The penalty kill: Somebody please step up

Here are the Blackhawks’ top penalty killers in terms of minutes played from the 2016-17 season: Niklas Hjalmarsson, Marcus Kruger, Brent Seabrook, Duncan Keith, Dennis Rasmussen, Marian Hossa, Tanner Kero, Artem Anisimov, Trevor van Riemsdyk, Jonathan Toews.

So the Hawks have lost their top defenseman and top three forwards from last season’s PK, which finished 24th in the league after a disastrous start.

It’s fair to assume the Hawks’ penalty kill is going to need a total overhaul. That’s part of why the team fired Mike Kitchen and replaced him with Samuelsson, who is being tasked with building a new PK from the ground up. There’s not really any other choice given the scorched earth upon which this will be made.

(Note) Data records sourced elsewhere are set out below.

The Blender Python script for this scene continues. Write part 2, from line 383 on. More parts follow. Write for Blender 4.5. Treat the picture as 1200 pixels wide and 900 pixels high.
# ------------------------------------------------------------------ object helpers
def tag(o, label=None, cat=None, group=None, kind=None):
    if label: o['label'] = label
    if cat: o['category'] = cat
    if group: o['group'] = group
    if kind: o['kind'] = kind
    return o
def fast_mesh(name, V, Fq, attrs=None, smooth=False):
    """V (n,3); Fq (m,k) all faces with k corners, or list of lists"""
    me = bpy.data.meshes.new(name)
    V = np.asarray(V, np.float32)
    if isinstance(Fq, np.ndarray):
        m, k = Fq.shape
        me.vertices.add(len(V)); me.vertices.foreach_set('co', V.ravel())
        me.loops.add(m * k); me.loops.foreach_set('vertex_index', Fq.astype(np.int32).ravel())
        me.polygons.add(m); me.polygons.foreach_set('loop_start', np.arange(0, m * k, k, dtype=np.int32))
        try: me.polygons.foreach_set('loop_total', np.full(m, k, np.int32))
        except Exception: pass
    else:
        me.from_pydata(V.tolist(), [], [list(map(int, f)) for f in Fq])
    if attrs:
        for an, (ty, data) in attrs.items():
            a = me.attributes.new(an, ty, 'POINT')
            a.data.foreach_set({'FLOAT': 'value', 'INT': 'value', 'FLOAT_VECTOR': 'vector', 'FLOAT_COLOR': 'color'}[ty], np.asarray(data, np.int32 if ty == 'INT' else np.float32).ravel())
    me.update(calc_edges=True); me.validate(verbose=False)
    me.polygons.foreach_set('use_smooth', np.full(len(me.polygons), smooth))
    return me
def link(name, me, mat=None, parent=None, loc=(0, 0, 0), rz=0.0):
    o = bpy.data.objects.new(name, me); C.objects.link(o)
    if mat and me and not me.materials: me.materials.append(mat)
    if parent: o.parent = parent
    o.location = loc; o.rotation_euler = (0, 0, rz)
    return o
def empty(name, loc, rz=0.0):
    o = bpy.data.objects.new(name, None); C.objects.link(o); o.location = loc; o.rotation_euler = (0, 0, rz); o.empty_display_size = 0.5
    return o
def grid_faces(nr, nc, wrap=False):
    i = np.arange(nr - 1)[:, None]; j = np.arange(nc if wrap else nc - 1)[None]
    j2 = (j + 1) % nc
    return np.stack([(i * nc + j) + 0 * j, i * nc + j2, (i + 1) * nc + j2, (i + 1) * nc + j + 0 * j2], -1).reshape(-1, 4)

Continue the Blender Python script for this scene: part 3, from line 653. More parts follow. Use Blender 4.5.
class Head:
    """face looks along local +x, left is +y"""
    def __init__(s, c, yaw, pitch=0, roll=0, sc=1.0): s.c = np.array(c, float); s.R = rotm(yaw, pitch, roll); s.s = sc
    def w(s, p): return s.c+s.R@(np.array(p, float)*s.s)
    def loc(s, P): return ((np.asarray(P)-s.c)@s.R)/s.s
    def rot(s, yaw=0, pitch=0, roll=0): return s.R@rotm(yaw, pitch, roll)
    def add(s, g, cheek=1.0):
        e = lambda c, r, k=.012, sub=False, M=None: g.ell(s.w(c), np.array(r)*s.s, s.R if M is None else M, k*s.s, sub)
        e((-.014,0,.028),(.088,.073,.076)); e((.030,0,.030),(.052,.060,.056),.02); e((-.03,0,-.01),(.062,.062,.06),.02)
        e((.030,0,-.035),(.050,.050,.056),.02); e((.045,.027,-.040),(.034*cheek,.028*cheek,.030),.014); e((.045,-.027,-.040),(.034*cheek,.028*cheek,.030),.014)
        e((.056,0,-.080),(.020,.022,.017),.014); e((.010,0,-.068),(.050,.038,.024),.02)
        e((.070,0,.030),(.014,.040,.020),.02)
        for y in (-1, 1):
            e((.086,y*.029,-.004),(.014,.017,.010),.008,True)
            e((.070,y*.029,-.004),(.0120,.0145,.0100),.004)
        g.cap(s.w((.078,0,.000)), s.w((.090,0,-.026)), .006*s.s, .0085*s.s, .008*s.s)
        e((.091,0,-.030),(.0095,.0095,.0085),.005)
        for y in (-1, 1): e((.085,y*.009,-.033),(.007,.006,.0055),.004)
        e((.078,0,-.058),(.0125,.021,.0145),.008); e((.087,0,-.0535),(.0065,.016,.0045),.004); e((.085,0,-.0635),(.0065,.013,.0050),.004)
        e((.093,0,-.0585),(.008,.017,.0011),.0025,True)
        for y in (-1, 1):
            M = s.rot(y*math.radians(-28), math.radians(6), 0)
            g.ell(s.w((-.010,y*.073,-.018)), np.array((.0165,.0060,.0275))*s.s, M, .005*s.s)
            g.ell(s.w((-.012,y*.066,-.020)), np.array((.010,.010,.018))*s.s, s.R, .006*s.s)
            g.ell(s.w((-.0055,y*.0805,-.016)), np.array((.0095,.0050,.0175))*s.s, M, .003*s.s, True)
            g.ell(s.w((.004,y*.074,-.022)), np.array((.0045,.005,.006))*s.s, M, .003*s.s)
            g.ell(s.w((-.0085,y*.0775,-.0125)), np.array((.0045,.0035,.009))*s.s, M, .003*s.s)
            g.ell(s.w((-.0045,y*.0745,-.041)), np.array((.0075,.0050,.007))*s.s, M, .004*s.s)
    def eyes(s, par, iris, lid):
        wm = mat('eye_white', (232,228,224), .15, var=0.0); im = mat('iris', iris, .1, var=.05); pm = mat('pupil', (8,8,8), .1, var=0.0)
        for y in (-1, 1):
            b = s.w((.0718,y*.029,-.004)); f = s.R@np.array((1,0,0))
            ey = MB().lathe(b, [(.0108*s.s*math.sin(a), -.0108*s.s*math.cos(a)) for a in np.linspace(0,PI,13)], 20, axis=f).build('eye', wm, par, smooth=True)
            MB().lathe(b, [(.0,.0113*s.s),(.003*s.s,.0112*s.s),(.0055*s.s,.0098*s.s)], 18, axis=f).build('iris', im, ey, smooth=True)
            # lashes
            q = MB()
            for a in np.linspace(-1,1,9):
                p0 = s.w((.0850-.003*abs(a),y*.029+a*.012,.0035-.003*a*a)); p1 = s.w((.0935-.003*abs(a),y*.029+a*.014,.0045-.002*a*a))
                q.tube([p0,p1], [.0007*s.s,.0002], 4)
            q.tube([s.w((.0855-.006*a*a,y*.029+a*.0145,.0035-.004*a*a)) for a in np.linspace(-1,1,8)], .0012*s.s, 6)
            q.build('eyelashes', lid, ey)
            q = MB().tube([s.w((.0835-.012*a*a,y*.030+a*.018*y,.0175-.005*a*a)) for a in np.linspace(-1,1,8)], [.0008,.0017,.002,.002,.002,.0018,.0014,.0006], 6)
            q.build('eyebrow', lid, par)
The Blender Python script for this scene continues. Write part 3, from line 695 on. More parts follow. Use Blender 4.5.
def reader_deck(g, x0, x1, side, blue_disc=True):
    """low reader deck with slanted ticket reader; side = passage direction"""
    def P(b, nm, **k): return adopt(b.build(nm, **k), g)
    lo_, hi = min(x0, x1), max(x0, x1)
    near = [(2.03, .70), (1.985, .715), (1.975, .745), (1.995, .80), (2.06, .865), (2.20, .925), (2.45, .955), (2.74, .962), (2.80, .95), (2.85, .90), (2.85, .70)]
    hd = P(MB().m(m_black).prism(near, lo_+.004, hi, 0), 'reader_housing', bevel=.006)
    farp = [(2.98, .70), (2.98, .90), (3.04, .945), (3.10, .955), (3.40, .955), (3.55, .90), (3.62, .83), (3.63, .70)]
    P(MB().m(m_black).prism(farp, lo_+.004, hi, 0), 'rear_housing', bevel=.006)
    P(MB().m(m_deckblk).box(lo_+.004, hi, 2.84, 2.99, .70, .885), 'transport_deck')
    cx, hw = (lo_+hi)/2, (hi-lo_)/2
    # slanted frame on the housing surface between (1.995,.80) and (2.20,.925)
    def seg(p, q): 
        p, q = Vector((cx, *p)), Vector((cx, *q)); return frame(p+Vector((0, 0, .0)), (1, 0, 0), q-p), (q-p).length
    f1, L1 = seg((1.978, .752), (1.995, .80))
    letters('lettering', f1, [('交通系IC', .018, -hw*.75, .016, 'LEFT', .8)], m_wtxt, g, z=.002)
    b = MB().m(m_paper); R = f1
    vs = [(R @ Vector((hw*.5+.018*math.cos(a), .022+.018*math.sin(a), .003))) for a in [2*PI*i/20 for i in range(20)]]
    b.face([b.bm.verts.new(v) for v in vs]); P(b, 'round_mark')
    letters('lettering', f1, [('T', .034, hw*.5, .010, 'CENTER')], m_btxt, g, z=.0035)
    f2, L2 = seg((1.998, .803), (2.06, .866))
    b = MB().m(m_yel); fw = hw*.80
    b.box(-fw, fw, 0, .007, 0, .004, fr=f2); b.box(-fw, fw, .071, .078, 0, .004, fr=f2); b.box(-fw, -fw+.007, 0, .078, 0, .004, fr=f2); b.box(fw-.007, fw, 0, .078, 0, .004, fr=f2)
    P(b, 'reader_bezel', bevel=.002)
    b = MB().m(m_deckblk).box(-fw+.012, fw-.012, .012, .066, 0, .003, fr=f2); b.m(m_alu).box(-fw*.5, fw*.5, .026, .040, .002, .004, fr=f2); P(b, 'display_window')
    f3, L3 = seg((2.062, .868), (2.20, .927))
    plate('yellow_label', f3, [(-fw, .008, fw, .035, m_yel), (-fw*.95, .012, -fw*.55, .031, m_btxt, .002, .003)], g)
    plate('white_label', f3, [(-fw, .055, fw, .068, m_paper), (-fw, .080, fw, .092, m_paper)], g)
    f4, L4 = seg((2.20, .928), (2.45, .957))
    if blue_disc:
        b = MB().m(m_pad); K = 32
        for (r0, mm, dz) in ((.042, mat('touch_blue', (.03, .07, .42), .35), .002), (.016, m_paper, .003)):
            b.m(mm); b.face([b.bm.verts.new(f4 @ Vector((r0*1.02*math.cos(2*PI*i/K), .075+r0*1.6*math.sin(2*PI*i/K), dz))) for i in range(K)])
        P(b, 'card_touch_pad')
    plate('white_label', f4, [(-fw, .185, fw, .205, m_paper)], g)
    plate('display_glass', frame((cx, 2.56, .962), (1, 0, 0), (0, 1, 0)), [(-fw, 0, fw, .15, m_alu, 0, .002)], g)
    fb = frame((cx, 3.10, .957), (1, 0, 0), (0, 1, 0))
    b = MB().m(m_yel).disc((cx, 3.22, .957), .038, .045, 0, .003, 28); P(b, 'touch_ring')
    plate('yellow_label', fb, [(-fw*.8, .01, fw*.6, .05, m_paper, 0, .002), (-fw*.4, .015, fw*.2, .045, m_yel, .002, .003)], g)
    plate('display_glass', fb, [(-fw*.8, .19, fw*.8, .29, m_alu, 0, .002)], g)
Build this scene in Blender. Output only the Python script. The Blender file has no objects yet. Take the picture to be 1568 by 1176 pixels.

Seabrook and Keith will be leaned on heavily on the PK again, and Murphy has been a key penalty killer in Arizona the past three seasons. At forward, however, it’s total chaos now that Kruger isn’t around. Kero probably becomes the No. 1 PK center because you can’t have Toews grinding away in those minutes all the time. Is Kero ready for that gig? Hard to say.

It seems like Bouma was brought in to help here, but his track record over the past couple years is ugly. The same goes for Drew Miller, who is in camp on a PTO.

The Blackhawks already had a bad PK, and it’s taken some major losses. Unless Samuelsson proves to be a brilliant defensive mind who can refashion this unit in a totally different way, this could be a major source of headaches. (However, the Hawks did seem to have some major strategic issues on the PK last year, namely an inexcusable lack of aggression from its forwards at the top of the zone. That’s why the team had absolutely zero shorthanded counterattack last season. Maybe Samuelsson can be a game-changer here.)